Fontana, le magie della laguna rivivono fra i grattacieli di New York

Palazzo Grassi, 1961: alla mostra «Arte e Contemplazione», Lucio Fontana, maestro osannato dalle giovani generazioni d’avanguardia per la radicalità della sua ricerca, espone opere sfarzose, eccessive, tutto considerato didascaliche e non pienamente riuscite. Questo, al tempo, il dolente avviso del critico veneziano Toni Toniato. Si tratta di tele a olio quadrate (150 X 150) dal forte impatto sensoriale sopra le quali, per l’abbondanza e la ricchezza della pasta pittorica, colore e materia diventano tutt’uno. Sono presenti buchi e piccoli tagli, sempre leggeri, sempre percorsi da vibrazioni e riverberi, che seguono andamenti sinuosi, ondulatori, che rimandano per analogia ai mosaici, alle linee dell’acqua, alle chiese della laguna. Una sensualità cremosa, una sorta di speculazione carnale della materia, coerenti alla ricerca che l’artista sta parallelamente sviluppando nella serie degli Olii o nelle famose sculture a baccello, le Nature, anch’esse presenti in quell’occasione a Palazzo Grassi.
L’opulento impiego dei timbri cromatici, spesso arricchiti dalle inserzioni vetrose della vicina Murano, rappresentano un’ulteriore esplicazione di quella attenzione verso il decorativismo, la ricchezza, il movimento, la creatività dello spirito barocco.
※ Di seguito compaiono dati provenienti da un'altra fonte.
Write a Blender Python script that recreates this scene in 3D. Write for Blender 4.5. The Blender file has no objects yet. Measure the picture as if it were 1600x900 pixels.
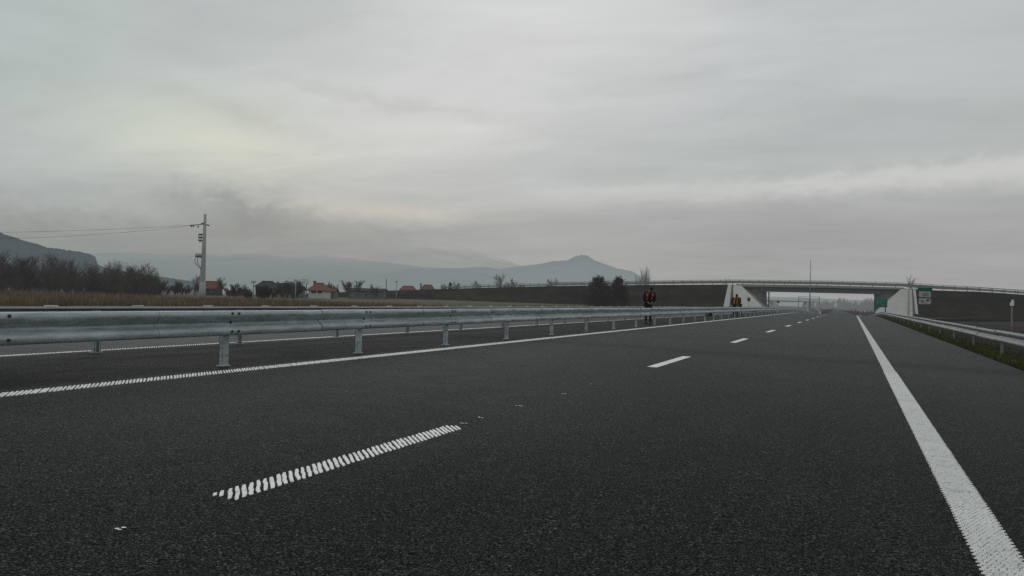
import bpy, bmesh, math, random
import numpy as np
from mathutils import Vector, Matrix, noise as mnoise
random.seed(11)
rng = np.random.default_rng(5)
S = bpy.context.scene
COL = S.collection
PI = math.pi

# ------------------------------------------------------------------ camera
F = 1300.0                       # focal length in pixels of a 1600 px wide frame
CROSS = 0.025                    # cross fall of each carriageway
CAM_H = 1.11
def _unit(v): v = np.array(v, float); return v / np.linalg.norm(v)
d1 = _unit((1331 - 800, 450 - 479, F))                    # where the road runs to (right, up, forward)
d2 = _unit((0 - 800, 450 - (479 - 0.045 * 1331), F))      # a second point of the road plane's horizon
N_ = np.cross(d1, d2); N_ = N_ / np.linalg.norm(N_)
if N_[1] < 0: N_ = -N_
Yw = np.array((0, 1, 0.)); Nw = _unit((CROSS, 0, 1))
A = np.stack([d1, N_, np.cross(d1, N_)], 1)
sgn = 1.0
B = np.stack([Yw, Nw, np.cross(Yw, Nw)], 1)
def rot_from(sg):
    A2 = A.copy(); A2[:, 2] *= sg
    return B @ A2.T                                       # camera (right, up, fwd) -> world
# (right, up, fwd) is left handed, the world right handed: flip accordingly
Rcw = rot_from(-1.0)
RIGHT, UP, FWD = Rcw[:, 0], Rcw[:, 1], Rcw[:, 2]
CAM = np.array((0, 0, CAM_H))
def ray(u, v):
    return _unit(RIGHT * (u - 800) / F + UP * (450 - v) / F + FWD)
def at_depth(u, v, zc):
    return CAM + zc * (RIGHT * (u - 800) / F + UP * (450 - v) / F + FWD)
def at_y(u, v, y):
    d = ray(u, v); return CAM + d * (y / d[1])
def at_x(u, v, x):
    d = ray(u, v); return CAM + d * (x / d[0])
def project(p):
    q = np.array(p, float) - CAM; z = q @ FWD
    return 800 + F * (q @ RIGHT) / z, 450 - F * (q @ UP) / z, z
cam = bpy.data.cameras.new('camera'); camo = bpy.data.objects.new('camera', cam); COL.objects.link(camo)
cam.sensor_fit = 'HORIZONTAL'; cam.sensor_width = 36; cam.lens = F / 1600 * 36
cam.clip_start = 0.05; cam.clip_end = 40000
M3 = Matrix(((RIGHT[0], UP[0], -FWD[0]), (RIGHT[1], UP[1], -FWD[1]), (RIGHT[2], UP[2], -FWD[2])))
camo.matrix_world = Matrix.Translation(CAM) @ M3.to_4x4()
S.camera = camo

# ------------------------------------------------------------------ materials
HAZE = (0.30, 0.325, 0.325)
def nd(nt, t, **kw):
    n = nt.nodes.new(t)
    for k, v in kw.items():
        if k.startswith('_'): setattr(n, k[1:], v)
    return n
def math_(nt, op, a, b=None, c=None, clamp=False):
    n = nt.nodes.new('ShaderNodeMath'); n.operation = op; n.use_clamp = clamp
    for i, x in enumerate((a, b, c)):
        if x is None: continue
        if isinstance(x, (int, float)): n.inputs[i].default_value = x
        else: nt.links.new(x, n.inputs[i])
    return n.outputs[0]
def mixc(nt, f, a, b, mode='MIX'):
    n = nt.nodes.new('ShaderNodeMix'); n.data_type = 'RGBA'; n.blend_type = mode
    for i, x in ((0, f), (6, a), (7, b)):
        if isinstance(x, (int, float)): n.inputs[i].default_value = x
        elif isinstance(x, tuple): n.inputs[i].default_value = (*x[:3], 1)
        else: nt.links.new(x, n.inputs[i])
    return n.outputs[2]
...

Le Venezie, grazie all’interessamento di Michel Tapié, vengono esposte da Martha Jackson a quella che sarà la prima personale a New York dell’artista. Il viaggio nella Grande Mela impressiona Fontana: la tecnologia, la verticalità dell’architettura, il futuro annunciato, tutto risulta stimolante per una nuova serie, i Metalli. Le dimensioni privilegiano ora la longitudinalità delle lastre, realizzate in alluminio, ottone o rame, solcate tuttavia da squarci, fenditure massive, profonde. I tagli non hanno più la valenza decorativa e leggiadra dell’esperienza veneziana ma sono come ferite, aprendosi nella lamiera con forza. Così come le Venezie erano opere ritenute fin troppo eleganti e decorative, la serie New York si rivela aspra, tagliente, elettrica, senza compromessi.
A 45 anni da quella fortunata stagione, la Peggy Guggenheim Foundation di Venezia presenta «Lucio Fontana. Venezia/New York» (fino a domenica prossima) rassegna che, ospitando le due serie e abbracciando un intero ventennio creativo, affianca in un confronto serrato queste opere a quelle che, pur successive, a vario titolo a esse possono rifarsi. Ancora una volta protagonista è la luce (interessanti per un ideale raffronto l’opera Concetto spaziale. Venezia era tutta d’oro del 1961 e Concetto spaziale.

New York 10 del 1962). Ancora una volta è l’energia imbrigliata nella materia che per tutta la lunga stagione creativa Fontana aveva costantemente interrogato, a farsi testimone dominante di questa felice fase di ricerca.